** Begin **

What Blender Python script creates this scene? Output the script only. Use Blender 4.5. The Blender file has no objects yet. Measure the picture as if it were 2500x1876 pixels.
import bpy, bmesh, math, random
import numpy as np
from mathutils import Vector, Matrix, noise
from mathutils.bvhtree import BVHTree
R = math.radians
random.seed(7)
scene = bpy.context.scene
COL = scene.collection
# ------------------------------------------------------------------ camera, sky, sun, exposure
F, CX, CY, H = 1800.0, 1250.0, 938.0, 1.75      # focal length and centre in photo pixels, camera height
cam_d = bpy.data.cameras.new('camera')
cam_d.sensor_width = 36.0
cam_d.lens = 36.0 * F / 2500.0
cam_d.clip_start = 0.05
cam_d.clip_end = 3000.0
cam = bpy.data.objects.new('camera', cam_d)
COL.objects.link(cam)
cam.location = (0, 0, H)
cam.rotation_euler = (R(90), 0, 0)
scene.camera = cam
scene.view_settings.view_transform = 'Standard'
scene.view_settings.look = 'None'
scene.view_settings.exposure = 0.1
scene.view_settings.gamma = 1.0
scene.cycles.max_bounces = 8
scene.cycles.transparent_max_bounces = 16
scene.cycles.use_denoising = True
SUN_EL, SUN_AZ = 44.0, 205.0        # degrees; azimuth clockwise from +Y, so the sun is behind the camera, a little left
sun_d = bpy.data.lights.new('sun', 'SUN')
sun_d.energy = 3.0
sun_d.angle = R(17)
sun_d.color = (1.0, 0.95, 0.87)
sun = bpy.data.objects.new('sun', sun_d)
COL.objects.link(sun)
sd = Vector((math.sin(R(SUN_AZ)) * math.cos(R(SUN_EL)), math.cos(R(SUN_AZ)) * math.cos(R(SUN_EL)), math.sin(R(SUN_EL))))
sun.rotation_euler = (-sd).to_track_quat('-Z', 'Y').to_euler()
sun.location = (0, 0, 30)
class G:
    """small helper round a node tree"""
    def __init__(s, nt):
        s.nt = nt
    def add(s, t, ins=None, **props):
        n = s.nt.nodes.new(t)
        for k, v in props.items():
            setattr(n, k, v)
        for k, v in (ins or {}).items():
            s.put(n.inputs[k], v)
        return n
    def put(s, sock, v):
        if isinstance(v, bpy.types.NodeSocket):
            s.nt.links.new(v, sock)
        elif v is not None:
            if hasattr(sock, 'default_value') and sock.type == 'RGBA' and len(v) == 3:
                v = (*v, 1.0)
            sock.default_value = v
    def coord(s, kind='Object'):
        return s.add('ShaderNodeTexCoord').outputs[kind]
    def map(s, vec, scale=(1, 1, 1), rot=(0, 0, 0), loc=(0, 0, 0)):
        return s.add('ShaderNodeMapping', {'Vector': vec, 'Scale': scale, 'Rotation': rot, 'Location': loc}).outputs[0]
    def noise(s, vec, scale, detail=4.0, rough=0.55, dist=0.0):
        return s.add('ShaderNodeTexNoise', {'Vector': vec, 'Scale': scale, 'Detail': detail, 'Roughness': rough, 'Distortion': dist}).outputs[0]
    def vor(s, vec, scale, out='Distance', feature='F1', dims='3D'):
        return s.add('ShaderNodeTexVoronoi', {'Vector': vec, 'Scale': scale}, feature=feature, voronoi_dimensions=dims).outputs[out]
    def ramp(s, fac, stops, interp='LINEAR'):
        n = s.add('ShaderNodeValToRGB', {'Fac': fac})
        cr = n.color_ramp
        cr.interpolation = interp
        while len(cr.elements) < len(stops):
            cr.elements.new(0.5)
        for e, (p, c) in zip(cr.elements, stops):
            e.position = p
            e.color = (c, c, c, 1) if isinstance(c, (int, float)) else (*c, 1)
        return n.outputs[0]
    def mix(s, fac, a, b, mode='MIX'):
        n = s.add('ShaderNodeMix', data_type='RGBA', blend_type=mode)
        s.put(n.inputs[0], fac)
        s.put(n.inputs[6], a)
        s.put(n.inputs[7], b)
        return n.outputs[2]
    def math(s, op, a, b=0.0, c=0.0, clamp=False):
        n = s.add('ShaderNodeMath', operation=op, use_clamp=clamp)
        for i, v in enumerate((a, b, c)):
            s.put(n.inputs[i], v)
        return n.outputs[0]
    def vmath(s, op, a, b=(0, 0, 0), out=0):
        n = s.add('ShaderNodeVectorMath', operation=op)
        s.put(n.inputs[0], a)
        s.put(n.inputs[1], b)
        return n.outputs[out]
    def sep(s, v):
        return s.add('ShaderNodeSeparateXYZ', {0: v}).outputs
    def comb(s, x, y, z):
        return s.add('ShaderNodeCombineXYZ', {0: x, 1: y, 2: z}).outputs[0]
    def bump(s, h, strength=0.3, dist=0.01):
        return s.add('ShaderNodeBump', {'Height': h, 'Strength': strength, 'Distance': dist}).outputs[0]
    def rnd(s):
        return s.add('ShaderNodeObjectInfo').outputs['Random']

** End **

• [Description of the task] Reproduce the material precisely, including every line.

• [Reply to the task]
What Blender Python script creates this scene? Output the script only. Use Blender 4.5. The Blender file has no objects yet. Measure the picture as if it were 2500x1876 pixels.
import bpy, bmesh, math, random
import numpy as np
from mathutils import Vector, Matrix, noise
from mathutils.bvhtree import BVHTree
R = math.radians
random.seed(7)
scene = bpy.context.scene
COL = scene.collection
# ------------------------------------------------------------------ camera, sky, sun, exposure
F, CX, CY, H = 1800.0, 1250.0, 938.0, 1.75      # focal length and centre in photo pixels, camera height
cam_d = bpy.data.cameras.new('camera')
cam_d.sensor_width = 36.0
cam_d.lens = 36.0 * F / 2500.0
cam_d.clip_start = 0.05
cam_d.clip_end = 3000.0
cam = bpy.data.objects.new('camera', cam_d)
COL.objects.link(cam)
cam.location = (0, 0, H)
cam.rotation_euler = (R(90), 0, 0)
scene.camera = cam
scene.view_settings.view_transform = 'Standard'
scene.view_settings.look = 'None'
scene.view_settings.exposure = 0.1
scene.view_settings.gamma = 1.0
scene.cycles.max_bounces = 8
scene.cycles.transparent_max_bounces = 16
scene.cycles.use_denoising = True
SUN_EL, SUN_AZ = 44.0, 205.0        # degrees; azimuth clockwise from +Y, so the sun is behind the camera, a little left
sun_d = bpy.data.lights.new('sun', 'SUN')
sun_d.energy = 3.0
sun_d.angle = R(17)
sun_d.color = (1.0, 0.95, 0.87)
sun = bpy.data.objects.new('sun', sun_d)
COL.objects.link(sun)
sd = Vector((math.sin(R(SUN_AZ)) * math.cos(R(SUN_EL)), math.cos(R(SUN_AZ)) * math.cos(R(SUN_EL)), math.sin(R(SUN_EL))))
sun.rotation_euler = (-sd).to_track_quat('-Z', 'Y').to_euler()
sun.location = (0, 0, 30)
class G:
    """small helper round a node tree"""
    def __init__(s, nt):
        s.nt = nt
    def add(s, t, ins=None, **props):
        n = s.nt.nodes.new(t)
        for k, v in props.items():
            setattr(n, k, v)
        for k, v in (ins or {}).items():
            s.put(n.inputs[k], v)
        return n
    def put(s, sock, v):
        if isinstance(v, bpy.types.NodeSocket):
            s.nt.links.new(v, sock)
        elif v is not None:
            if hasattr(sock, 'default_value') and sock.type == 'RGBA' and len(v) == 3:
                v = (*v, 1.0)
            sock.default_value = v
    def coord(s, kind='Object'):
        return s.add('ShaderNodeTexCoord').outputs[kind]
    def map(s, vec, scale=(1, 1, 1), rot=(0, 0, 0), loc=(0, 0, 0)):
        return s.add('ShaderNodeMapping', {'Vector': vec, 'Scale': scale, 'Rotation': rot, 'Location': loc}).outputs[0]
    def noise(s, vec, scale, detail=4.0, rough=0.55, dist=0.0):
        return s.add('ShaderNodeTexNoise', {'Vector': vec, 'Scale': scale, 'Detail': detail, 'Roughness': rough, 'Distortion': dist}).outputs[0]
    def vor(s, vec, scale, out='Distance', feature='F1', dims='3D'):
        return s.add('ShaderNodeTexVoronoi', {'Vector': vec, 'Scale': scale}, feature=feature, voronoi_dimensions=dims).outputs[out]
    def ramp(s, fac, stops, interp='LINEAR'):
        n = s.add('ShaderNodeValToRGB', {'Fac': fac})
        cr = n.color_ramp
        cr.interpolation = interp
        while len(cr.elements) < len(stops):
            cr.elements.new(0.5)
        for e, (p, c) in zip(cr.elements, stops):
            e.position = p
            e.color = (c, c, c, 1) if isinstance(c, (int, float)) else (*c, 1)
        return n.outputs[0]
    def mix(s, fac, a, b, mode='MIX'):
        n = s.add('ShaderNodeMix', data_type='RGBA', blend_type=mode)
        s.put(n.inputs[0], fac)
        s.put(n.inputs[6], a)
        s.put(n.inputs[7], b)
        return n.outputs[2]
    def math(s, op, a, b=0.0, c=0.0, clamp=False):
        n = s.add('ShaderNodeMath', operation=op, use_clamp=clamp)
        for i, v in enumerate((a, b, c)):
            s.put(n.inputs[i], v)
        return n.outputs[0]
    def vmath(s, op, a, b=(0, 0, 0), out=0):
        n = s.add('ShaderNodeVectorMath', operation=op)
        s.put(n.inputs[0], a)
        s.put(n.inputs[1], b)
        return n.outputs[out]
    def sep(s, v):
        return s.add('ShaderNodeSeparateXYZ', {0: v}).outputs
    def comb(s, x, y, z):
        return s.add('ShaderNodeCombineXYZ', {0: x, 1: y, 2: z}).outputs[0]
    def bump(s, h, strength=0.3, dist=0.01):
        return s.add('ShaderNodeBump', {'Height': h, 'Strength': strength, 'Distance': dist}).outputs[0]
    def rnd(s):
        return s.add('ShaderNodeObjectInfo').outputs['Random']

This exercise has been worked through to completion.